The Company’s effective tax rate of 11.6% for the six months ended June 30, 2017 differs from the Canadian statutory tax rate of 29.0% primarily due to the mix of income earned in jurisdictions with varying tax rates, losses in jurisdictions with a full valuation allowance, the impact associated with establishing control over Laser Quantum upon the acquisition of an additional approximately 35% of Laser Quantum’s outstanding shares, and other discrete items for the period.  The Company reported a nontaxable gain of $26.4 million on its previously-held Laser Quantum equity interest and wrote off $1.4 million of Laser Quantum related deferred tax liability, which had a combined 18.9% favorable impact on the effective tax rate for the six months ended June 30, 2017.

The Company maintains a valuation allowance on some of its deferred tax assets in certain jurisdictions. A valuation allowance is required when, based upon an assessment of various factors, including recent operating loss history, anticipated future earnings, and prudent and reasonable tax planning strategies, it is more likely than not that some portion of the deferred tax assets will not be realized.

On December 22, 2017, the President of the United States signed into law the Tax Reform Act. The Tax Reform Act significantly changes U.S. tax law by, among other things, lowering the U.S. corporate income tax rate from 35% to 21% effective January 1, 2018, implementing a territorial tax system, providing a one-time transition toll charge (“Toll Charge”) on accumulated foreign earnings, creating a new limitation on deductible interest expense and modifying the limitation on officer compensation.

As a result of the Tax Reform Act, the Company was required to revalue certain deferred tax assets and liabilities at the newly enacted 21% U.S. federal corporate income tax rate. This revaluation resulted in an additional income tax provision of $2.8 million for the year ended December 31, 2017 and a corresponding reduction in the net deferred tax assets and liabilities. Because of the ownership structure of the Company, the Company’s foreign entities outside the U.S. are not considered controlled foreign corporations of the U.S. company, as defined under U.S. tax principles, and accordingly, the accumulated earnings of these foreign subsidiaries are not subject to the one-time Toll Charge under the Tax Reform Act.

ASC 740, “Income Taxes,” requires a company to record the effects of a tax law change in the period of enactment. ASU 2018-05 allows a company to record a provisional amount when it does not have the necessary information available, prepared, or analyzed in reasonable detail to complete its accounting for the changes in the Tax Reform Act. The measurement period ends when the company has obtained, prepared and analyzed the information necessary to finalize its accounting, but cannot extend beyond one year from the date of enactment of the Tax Reform Act. The Company currently anticipates finalizing and recording any resulting adjustments by December 2018.

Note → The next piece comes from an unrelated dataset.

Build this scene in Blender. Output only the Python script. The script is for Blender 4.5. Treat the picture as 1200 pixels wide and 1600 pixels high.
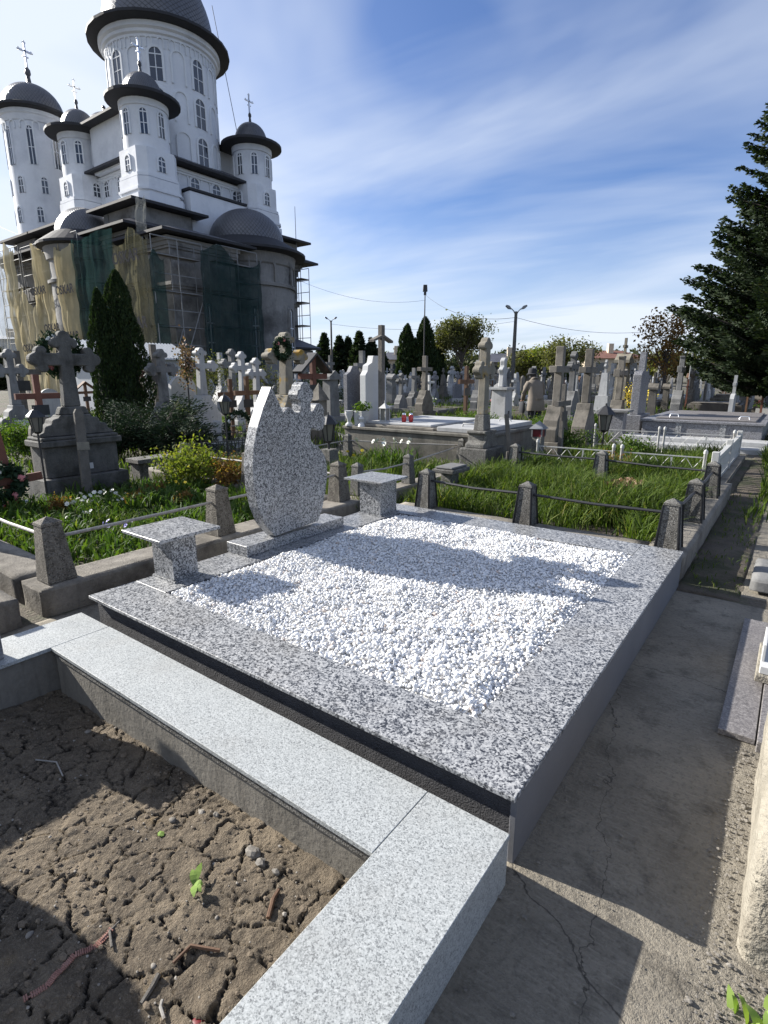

During the six months ended June 29, 2018, there were no changes made to the provisional amounts recognized in 2017 in connection with the enactment of the Tax Reform Act. The Company will continue to analyze the effects of the Tax Reform Act. Additional impacts from the Tax Reform Act will be recorded as they are identified during the measurement period as provided for in ASU 2018-05. The final impact of the Tax Reform Act may differ from the provisional amounts that have been recognized, possibly materially, due to, among other things, changes in the Company’s interpretation of the Tax Reform Act, legislative or administrative actions to clarify the intent of the statutory language that differ from the Company’s current interpretation, any changes in accounting standards for income taxes or related interpretations in response to the Tax Reform Act, or any updates or changes to estimates utilized to calculate the impacts, including changes to current year earnings estimates and applicable foreign exchange rates. Additionally, the Company’s U.S. tax returns for 2017 will be filed during or before the fourth quarter of 2018, and any changes to the tax positions for temporary differences compared to the estimates used for the provisional amounts will result in an adjustment to the estimated tax benefit recorded as of December 31, 2017.  During the three and six months ended June 29, 2018, the Company recorded estimates for certain deductions now available in 2018 under the Tax Reform Act.  These estimates may be subject to revision as future guidance or clarification is received from the U.S. taxing authorities.